La Suisse est le seul pays d'Europe à autoriser la vente sans restriction de ces produits appelés précurseurs d'explosifs. Mais le contexte international et la menace terroriste ont décidé le gouvernement à agir, pour éviter que des criminels viennent se fournir sur le territoire helvétique.
Si la loi en préparation est adoptée, acheter un produit qui contient beaucoup de ces ingrédients chimiques nécessitera dans certains cas une autorisation délivrée par l'Office fédéral de la police (Fedpol). Dans d'autres, le point de vente devra enregistrer la transaction et l'identité de son acheteur.
Restrictions mais pas interdiction
Il n'est pas question, en revanche, d'interdire la vente de ces substances. "On a choisi simplement de limiter l'accès pour mettre des barrières sur certaines substances qui sont présentes dans des produits à haute concentration", explique la porte-parole de Fedpol Cathy Maret, "parce que ce sont celles-là qui sont utilisées dans la fabrication de bombes artisanales."
L'objectif est clair: éviter que la Suisse ne devienne le supermarché en produits chimiques de terroristes en herbe. Car le risque est réel selon Fedpol, la Suisse étant le seul pays d'Europe à laisser ces précurseurs d'explosifs en vente libre.
Reste à savoir quelle sera l'efficacité d'une réglementation en la matière. Il sera par exemple difficile d'appliquer ces limites d'accès sur les ventes en ligne. Vendeurs et autorités devront par ailleurs jouer le jeu pour garantir l'application de la loi. La législation européenne en la matière, entrée en vigueur en 2014, n'a pas empêché les terroristes de Paris ou de Bruxelles de fabriquer des explosifs avec ce genre de substances.
Réaction suisse très tardive
Pour Michaël Dantinne, professeur de criminologie au Centre d’Etude sur le Terrorisme et la Radicalisation (CETR) à l’Université de Liège en Belgique, de telles lois ont le mérite "de dissuader certains individus (…) mais pour d’autres ça ne sera qu’un écueil de plus à franchir (…) ils réorienteront leurs projets vers des moyens plus accessibles."

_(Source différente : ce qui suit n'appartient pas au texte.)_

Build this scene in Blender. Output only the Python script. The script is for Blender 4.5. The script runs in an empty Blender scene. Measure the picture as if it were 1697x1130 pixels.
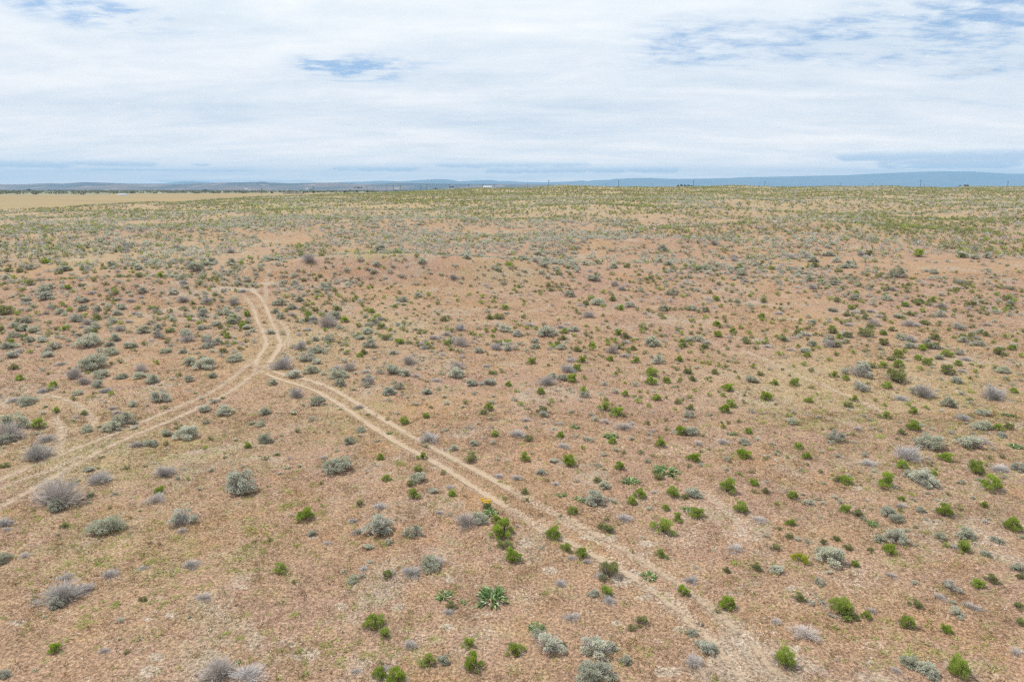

En revanche, ce professeur en criminologie estime que la volonté de légiférer en Suisse arrive beaucoup trop tard.
Cette nouvelle loi, actuellement en consultation, touchera avant tout les particuliers. Les professionnels comme les agriculteurs, quant à eux, en seront exemptés. Mais ils pourront toujours faire l'objet d'une dénonciation par leur revendeur en cas de comportements suspects - une mesure qui est en vigueur depuis septembre 2016. Fedpol indique avoir reçu 28 annonces mais aucun soupçon n’était avéré.
Marc Menichini/oang
Des substances chimiques très communes
On trouve sans problème les précurseurs d'explosifs dans le commerce en Suisse.
Il s'agit de produits comme le peroxyde d'hydrogène, qui sert de désinfectant, de toute une série de nitrates utilisés dans les engrais ou encore des substances pour fabriquer des engins pyrotechniques.
L'acétone, employé notamment comme dissolvant pour vernis à ongles, en fait également partie.
Synthétiser ensemble de fortes concentrations de certaines de ces substances permet d'obtenir des explosifs du type TATP, très prisé des terroristes.